TASK GOAL
Repeat exactly what appears from the opening line of the listing to the line with "ceiling_light(lx, ly, label=nm)", inclusive.

....

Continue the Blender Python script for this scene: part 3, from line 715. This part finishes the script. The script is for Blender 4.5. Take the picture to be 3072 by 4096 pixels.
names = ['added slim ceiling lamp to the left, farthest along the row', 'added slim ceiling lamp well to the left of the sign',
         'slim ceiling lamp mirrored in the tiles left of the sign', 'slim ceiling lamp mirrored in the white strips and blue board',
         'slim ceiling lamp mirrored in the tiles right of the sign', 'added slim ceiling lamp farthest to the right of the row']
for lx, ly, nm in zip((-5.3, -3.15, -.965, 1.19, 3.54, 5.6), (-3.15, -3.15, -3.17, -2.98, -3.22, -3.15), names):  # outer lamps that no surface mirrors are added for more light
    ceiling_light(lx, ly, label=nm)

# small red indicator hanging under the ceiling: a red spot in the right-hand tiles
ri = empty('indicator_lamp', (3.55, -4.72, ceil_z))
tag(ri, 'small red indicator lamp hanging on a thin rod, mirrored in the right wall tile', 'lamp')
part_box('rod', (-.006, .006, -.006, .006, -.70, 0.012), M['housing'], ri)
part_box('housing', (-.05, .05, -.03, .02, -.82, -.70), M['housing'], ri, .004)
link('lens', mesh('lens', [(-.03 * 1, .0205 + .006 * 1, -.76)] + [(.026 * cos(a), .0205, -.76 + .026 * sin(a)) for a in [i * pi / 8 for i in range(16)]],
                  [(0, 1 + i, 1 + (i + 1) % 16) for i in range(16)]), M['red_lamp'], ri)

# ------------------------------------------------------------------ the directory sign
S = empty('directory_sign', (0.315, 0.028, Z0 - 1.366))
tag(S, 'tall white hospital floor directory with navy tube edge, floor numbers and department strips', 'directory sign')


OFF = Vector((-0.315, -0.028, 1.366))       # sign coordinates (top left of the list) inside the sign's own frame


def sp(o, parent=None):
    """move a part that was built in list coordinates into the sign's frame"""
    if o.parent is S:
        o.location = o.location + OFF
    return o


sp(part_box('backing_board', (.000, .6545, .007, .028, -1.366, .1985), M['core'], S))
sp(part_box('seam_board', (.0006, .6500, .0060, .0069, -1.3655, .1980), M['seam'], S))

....

FULL ANSWER
Continue the Blender Python script for this scene: part 3, from line 715. This part finishes the script. The script is for Blender 4.5. Take the picture to be 3072 by 4096 pixels.
names = ['added slim ceiling lamp to the left, farthest along the row', 'added slim ceiling lamp well to the left of the sign',
         'slim ceiling lamp mirrored in the tiles left of the sign', 'slim ceiling lamp mirrored in the white strips and blue board',
         'slim ceiling lamp mirrored in the tiles right of the sign', 'added slim ceiling lamp farthest to the right of the row']
for lx, ly, nm in zip((-5.3, -3.15, -.965, 1.19, 3.54, 5.6), (-3.15, -3.15, -3.17, -2.98, -3.22, -3.15), names):  # outer lamps that no surface mirrors are added for more light
    ceiling_light(lx, ly, label=nm)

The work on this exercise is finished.